Поляки до сих пор в большинстве не то что уже развитого дворянства, но и образованной шляхты, и университетской интеллигенции не могут еще стряхнуть с себя во многом налета — а то так и оков! — традиции. Католичество и весь склад романтизма, проникающего их чувство к родине (что мы видим и теперь в таких писателях, как Сенкевич) не позволяют этому большинству радикально освободить свои идеи, принципы и упования от такой примеси, которая более трезвому великороссу кажется «неприемлемой». Но и с этим чисто польским придатком они все-таки вызывали во мне лично симпатию за свою любовь к родине, за горячее и стойкое отстаивание своей национально-духовной независимости, которое недаром доставило им имя «народа-мученика».
Дальнейшие мои сношения с поляками в Петербурге, особенно с 80-х годов, только укрепляли тот лад, который всегда был между мною и ими.

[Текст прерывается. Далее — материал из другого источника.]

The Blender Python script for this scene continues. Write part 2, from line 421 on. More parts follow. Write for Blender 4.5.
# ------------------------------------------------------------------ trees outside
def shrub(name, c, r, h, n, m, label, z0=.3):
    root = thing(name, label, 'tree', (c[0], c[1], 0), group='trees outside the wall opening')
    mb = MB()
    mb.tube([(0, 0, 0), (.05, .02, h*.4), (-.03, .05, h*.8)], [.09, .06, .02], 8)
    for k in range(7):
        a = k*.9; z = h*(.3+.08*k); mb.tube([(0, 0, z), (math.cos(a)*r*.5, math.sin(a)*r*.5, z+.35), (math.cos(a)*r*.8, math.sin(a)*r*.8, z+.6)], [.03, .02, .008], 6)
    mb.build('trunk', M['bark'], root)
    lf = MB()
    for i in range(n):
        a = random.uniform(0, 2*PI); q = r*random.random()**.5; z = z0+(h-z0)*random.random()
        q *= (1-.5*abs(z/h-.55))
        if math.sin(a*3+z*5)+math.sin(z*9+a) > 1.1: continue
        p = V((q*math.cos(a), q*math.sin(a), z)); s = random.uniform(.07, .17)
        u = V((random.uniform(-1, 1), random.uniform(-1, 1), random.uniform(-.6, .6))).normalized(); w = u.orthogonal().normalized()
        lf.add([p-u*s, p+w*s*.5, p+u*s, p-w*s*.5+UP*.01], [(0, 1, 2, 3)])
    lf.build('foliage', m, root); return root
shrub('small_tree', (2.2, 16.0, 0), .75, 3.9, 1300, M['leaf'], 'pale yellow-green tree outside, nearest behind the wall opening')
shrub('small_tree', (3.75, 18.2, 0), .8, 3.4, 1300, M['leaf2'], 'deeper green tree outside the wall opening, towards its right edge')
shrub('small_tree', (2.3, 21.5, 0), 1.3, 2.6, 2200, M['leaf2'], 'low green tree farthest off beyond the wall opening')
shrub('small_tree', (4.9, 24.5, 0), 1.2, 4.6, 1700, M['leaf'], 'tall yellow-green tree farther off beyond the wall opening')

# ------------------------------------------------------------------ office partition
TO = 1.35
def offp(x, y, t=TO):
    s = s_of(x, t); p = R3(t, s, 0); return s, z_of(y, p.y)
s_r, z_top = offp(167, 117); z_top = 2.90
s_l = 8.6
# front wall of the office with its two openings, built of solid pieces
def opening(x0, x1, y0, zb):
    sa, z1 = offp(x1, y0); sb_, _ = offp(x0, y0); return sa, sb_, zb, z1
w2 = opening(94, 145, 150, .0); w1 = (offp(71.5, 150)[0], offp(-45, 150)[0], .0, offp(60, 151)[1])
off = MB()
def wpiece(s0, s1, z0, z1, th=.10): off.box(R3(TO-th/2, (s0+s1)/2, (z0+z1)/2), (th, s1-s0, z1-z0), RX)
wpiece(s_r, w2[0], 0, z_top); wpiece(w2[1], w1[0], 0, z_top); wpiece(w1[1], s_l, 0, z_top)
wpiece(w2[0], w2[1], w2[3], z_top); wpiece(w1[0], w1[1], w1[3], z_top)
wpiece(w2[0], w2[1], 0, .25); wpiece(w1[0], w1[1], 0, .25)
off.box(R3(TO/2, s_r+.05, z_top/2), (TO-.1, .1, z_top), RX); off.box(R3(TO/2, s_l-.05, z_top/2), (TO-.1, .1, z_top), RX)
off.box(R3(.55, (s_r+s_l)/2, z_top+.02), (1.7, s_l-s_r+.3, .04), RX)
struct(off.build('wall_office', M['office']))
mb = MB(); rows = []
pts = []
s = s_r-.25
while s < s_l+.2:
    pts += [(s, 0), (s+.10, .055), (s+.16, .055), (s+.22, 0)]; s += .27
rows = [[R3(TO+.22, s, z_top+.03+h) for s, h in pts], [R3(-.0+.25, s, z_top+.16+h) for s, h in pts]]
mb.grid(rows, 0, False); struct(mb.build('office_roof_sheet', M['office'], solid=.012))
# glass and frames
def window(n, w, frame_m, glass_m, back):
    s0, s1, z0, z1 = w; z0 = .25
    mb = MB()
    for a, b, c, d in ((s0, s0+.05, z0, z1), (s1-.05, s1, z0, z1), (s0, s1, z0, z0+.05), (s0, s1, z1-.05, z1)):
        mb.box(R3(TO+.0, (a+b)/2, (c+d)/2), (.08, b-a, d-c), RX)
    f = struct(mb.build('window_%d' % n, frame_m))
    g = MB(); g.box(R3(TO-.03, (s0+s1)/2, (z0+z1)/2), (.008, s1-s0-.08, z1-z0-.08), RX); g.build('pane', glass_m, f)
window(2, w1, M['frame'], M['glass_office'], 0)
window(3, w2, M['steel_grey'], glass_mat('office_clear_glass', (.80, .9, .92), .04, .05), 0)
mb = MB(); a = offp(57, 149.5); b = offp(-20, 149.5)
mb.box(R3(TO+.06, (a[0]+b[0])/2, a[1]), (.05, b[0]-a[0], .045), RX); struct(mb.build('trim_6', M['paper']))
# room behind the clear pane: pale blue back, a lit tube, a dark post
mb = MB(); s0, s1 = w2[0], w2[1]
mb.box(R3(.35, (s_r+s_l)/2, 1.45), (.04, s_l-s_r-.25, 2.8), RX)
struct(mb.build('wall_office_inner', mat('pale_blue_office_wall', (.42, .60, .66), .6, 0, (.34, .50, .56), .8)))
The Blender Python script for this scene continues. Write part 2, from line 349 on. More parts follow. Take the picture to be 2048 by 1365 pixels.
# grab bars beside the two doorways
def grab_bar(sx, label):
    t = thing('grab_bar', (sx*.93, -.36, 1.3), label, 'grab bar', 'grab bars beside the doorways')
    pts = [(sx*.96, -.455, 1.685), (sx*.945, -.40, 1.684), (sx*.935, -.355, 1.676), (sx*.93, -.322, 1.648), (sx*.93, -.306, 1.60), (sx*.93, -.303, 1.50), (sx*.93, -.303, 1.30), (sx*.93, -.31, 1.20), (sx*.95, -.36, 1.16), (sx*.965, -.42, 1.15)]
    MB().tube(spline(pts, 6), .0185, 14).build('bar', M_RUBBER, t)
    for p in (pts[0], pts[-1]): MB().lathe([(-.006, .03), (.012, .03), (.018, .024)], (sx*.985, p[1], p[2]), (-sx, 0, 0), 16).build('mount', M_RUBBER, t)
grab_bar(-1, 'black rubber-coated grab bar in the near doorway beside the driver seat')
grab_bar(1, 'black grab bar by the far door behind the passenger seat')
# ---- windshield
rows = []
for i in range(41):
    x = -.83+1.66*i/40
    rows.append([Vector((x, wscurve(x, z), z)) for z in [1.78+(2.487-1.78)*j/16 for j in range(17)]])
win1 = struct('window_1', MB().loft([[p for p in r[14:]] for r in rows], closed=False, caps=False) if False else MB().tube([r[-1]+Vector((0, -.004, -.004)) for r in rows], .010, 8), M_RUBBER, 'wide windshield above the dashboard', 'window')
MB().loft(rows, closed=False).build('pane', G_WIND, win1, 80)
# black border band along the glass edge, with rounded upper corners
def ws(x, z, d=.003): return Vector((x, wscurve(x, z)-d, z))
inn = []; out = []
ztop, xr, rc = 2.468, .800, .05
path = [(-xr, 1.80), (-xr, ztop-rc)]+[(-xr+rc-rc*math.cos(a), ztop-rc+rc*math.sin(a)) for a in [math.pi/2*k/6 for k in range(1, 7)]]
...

К числу ближайших моих собратов и коллег принадлежал и покойный В. Д. Спасович, чрез которого я знакомился со многими постоянными жителями Петербурга из его единоплеменников. Две-три зимы я много бывал в польских домах, на обедах и вечерах, и находил всегда, что поляки и у нас, то есть среди своих «завоевателей» и притеснителей, умеют жить бойко, весело, гостеприимно — для тех русских, кто с ними охотно сходится.
Когда я задумал этюд о двух славянских романах — «Пан Тадеуш» и «Евгений Онегин» — я сделал из него публичную лекцию, которую и предложил Польскому благотворительному обществу. Она состоялась в зале при костеле Св. Екатерины и доставила мне много сочувственников в тогдашнем польском обществе и среди их учащейся молодежи.